On Sat, 13 Jul 2013, Alexander Krauss wrote:

On 07/10/2013 07:25 PM, Makarius wrote:

Even simpler would be to invent a name for some variant of \<omega> that
is not considered a letter, and use that with \<^sup> as before.  That
would be analogous to \<epsilon> vs. \<some>.

Does the mapping from Isabelle symbols to Unicode code points have to be injective? Otherwise, this would be an easy way to escape the problem: Just have \<omegasym>, which displays as omega, but is not a letter...

Yes, the mapping has to be injective. There happen to be two slightly different epsilons in the Unicode charts, so these are used here for \<epsilon> vs. \<some>. (The trick goes far back to X-Symbol with actual X11 fonts, not unicode at all.)

A second omega is more difficult. Browsing the charts 2-3 more times, I only see the Mathematical Alphanumeric Symbols (1D400..1D7FF) as possibility. These provide several copies of everything for "math mode", in the manner of TeX. They were introduced only recently on request of the STIX project, and are rarely included in other fonts.

The latter is not so much of a problem, though: our default symbol assigment usually follows the idea that the standard rendering is via the IsabellText font and STIX as a fall-back.

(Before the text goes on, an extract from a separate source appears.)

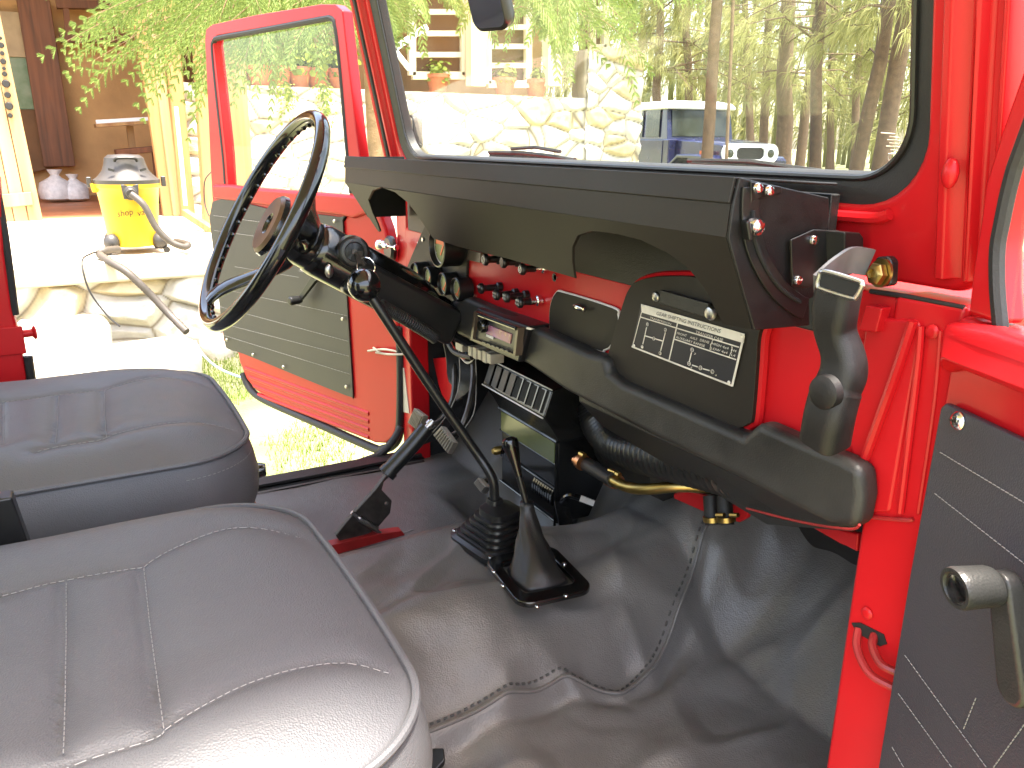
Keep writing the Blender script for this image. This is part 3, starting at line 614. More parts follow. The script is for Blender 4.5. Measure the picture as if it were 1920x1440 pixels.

I am more worried about the waterbed syndrome: getting rid of a second copy of sub/sup, but introducing a second copy of greek symbols that are not letters. That would be actually more correct, but also more confusion: unicode greeks are for prose text in that language, but everybody uses them for math as well; having actual math greeks is a bit too sophisticated to my taste.